Hello Présence. Oui c’est surprenant ce récit qui est un catalogue de clichés avec des personnages tous plus neuneus ou détestables les uns que les autres. Il n’y pas de caractérisation ou si peu. Sur d’autres récits de guerre comme War is Hell je l’ai trouvé bien meilleur. Vu qu’il y a la trame habituelle mais pas le fond, je subsiste dans cette idée qu’il a griffonné un pitch et que Burrows a complété ça à vue …
je suis d’accord avec toi Sébastien. mais ça fait longtemps qu’ennis n’a plus grand chose à dire sur ses récits de guerre. alors qu’il était pas mal du tout sur de l’horreur urbaine. son titre sont je n’ai plus le nom (road to hell?) par exemple. très sympa l’article
A WALK TRHOUGH HELL
Serais-je donc le seul à avoir été déçu par ce WALK THROUGH HELL ? Je dois encore lire les articles de Présence sur Babelio à ce sujet mais pour moi, ce n’est pas bon (comme The Boys d’ailleurs).
Hello Doop. Merci d’être d’accord avec moi, je craignais d’être blasphématoire en n’ayant absolument pas apprécié ce récit d’Ennis (si c’est bien lui qui l’a écrit). Il est temps je pense qu’il laisse le Punisher de côté et que Marvel abandonne cette série Max sur laquelle il n’y a plus grand chose à dire.
Fond de tiroir ou pas, je ne suis pas tenté parce que j’estime que les Origines du Punisher au Vietnam ont été suffisamment racontées. Parce que je hais Nick Fury quelles que soient ses versions. Que Jacen Burrows ne m’impressionne pas plus que ça. Et que depuis quelques années, une bonne dizaine, je dirais qu’Ennis est devenu très verbeux au détriment de l’action. Tout ce que je craignais se confirme dans cet article même si cette histoire de carricature anti-asiatique ne lui ressemble effectivement pas.

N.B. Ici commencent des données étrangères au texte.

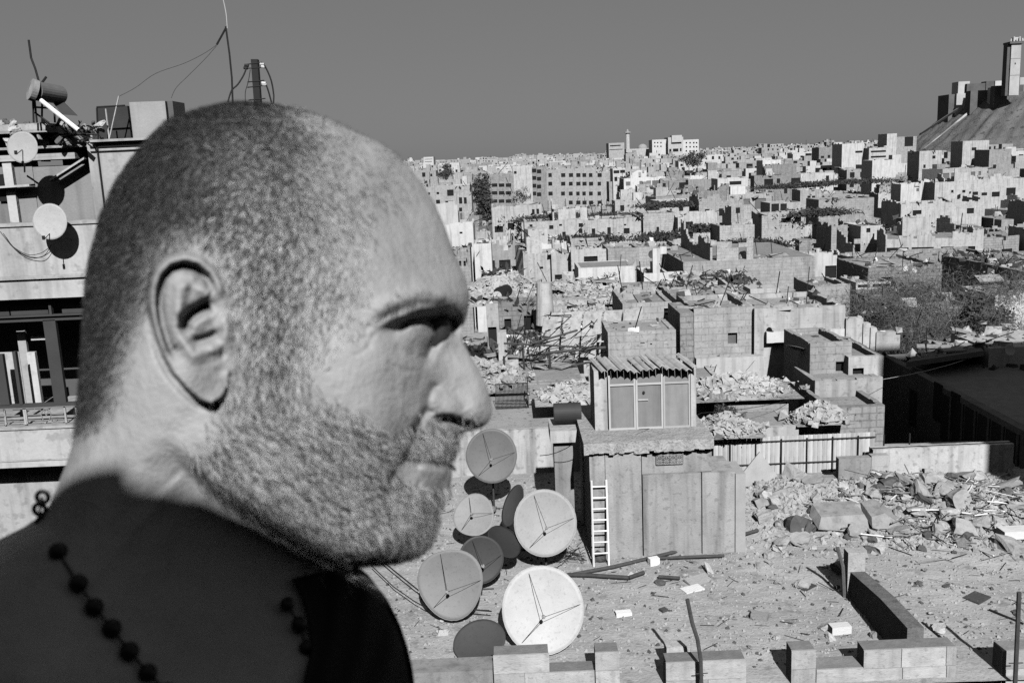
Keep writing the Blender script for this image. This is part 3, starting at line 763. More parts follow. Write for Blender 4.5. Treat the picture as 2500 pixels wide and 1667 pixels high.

Hello Bruce. Ce récit est complètement dispensable. J’ai vraiment eu l’impression d’être devant un de ces mauvais films signés Cannon Production des années 80, il y a tout le catalogue de clichés sur le Viêtnam. Et aucun personnage ne suscite l’empathie. Je n’ai pas même pas eu un soupçon d’émotion quand Fury raconte ses tortures. Juste du dégoût. Et à la fin du récit on est pas plus avancé en se demandant finalement ce qu’il a apporté …
Superbe diatribe et superbe analyse pleine de verve et de bons mots, Seb ! Respect total. Du Punisher, je ne connais pas grand chose en comics : je n’ai que LA FIN et LA SECTION, qui était, pour ce dernier, déjà une histoire au Vietnam. Je dois lire tous les autres Punisher par Ennis mais pour le moment je n’ai trouvé que le premier tome Icon de Panini, même pas de Punisher Max. Une aventure à suivre…
Sinon je ne tenterai pas cette série, tout ce gore ne me convient pas et il faut dire que tu ne donnes vraiment pas envie de s’y mettre. Un grand merci donc.
Hello Jyrille et merci pour les encouragements. Punisher par Ennis (avec Dillon) c’est assez outrancier aussi dans le plus pur style d’Ennis mais fun à lire et parfois assez drôle avec une galerie de persos pittoresques comme le Russe ou Ma Gnucci. Punisher Max (en 3 volumes en Icon) c’est très bien aussi. Mais pour rester sur le passage au Viêtnam, Ennis a déjà tout dit dans Born et Valley Forge, Valley Forge. La Section est dispensable aussi, juste moins gore. Punisher Soviet (en Max aussi) est vraiment bien.